Pyper went on to explain that he believed the jazz movement meant more than entertainment for the South African native community; it symbolized the reconstruction of their identity that had been so heavily influenced by outside forces.

Pyper went on to say he was motivated to participate in this lecture series because of its multidisciplinary approach.

“I was really honored and interested that there is this very interdisciplinary, even post-disciplinary, forum at BU that encourages people to think in a very open way about how their research connects across disciplines,” Pyper said.

Katelyn Ching, a junior in the College of Communications, said that she thinks these lectures can feel too specific to one topic of interest.

“It really depends if you actually care about the subject,” Ching said. “I don’t have the strongest of opinions on a lot of things.
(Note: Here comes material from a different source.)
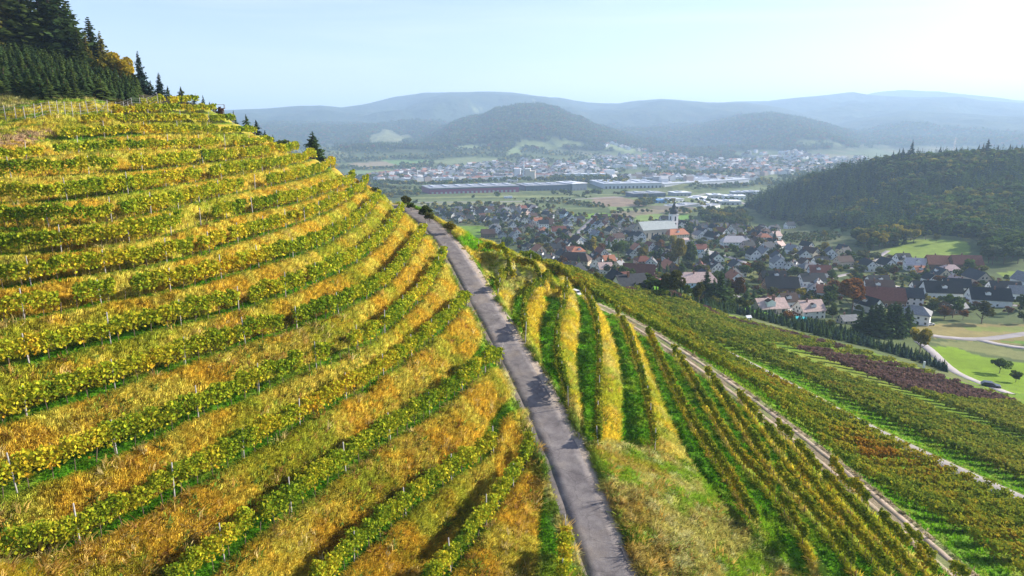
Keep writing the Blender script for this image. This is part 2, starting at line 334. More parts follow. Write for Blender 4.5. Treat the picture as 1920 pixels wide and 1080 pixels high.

So for me, I don’t really have a desire to go to those kinds of things.”

Maud Robert, a junior in the College of Arts and Sciences, said she thinks these lectures provide a unique opportunity to learn concepts that reach beyond the classroom.

“You can grow your understanding and discover new things,” Robert said.“You can enhance your understanding of many issues and topics and sometimes you can’t really do that in one of your classes.”

Carolyn Quinn, a freshman in CAS, said she thinks lectures focusing on cultural issues are important because they offer a different perspective.

“There is more of an interesting perspective,” Quinn said. “It’s not academic and gives other information about life.”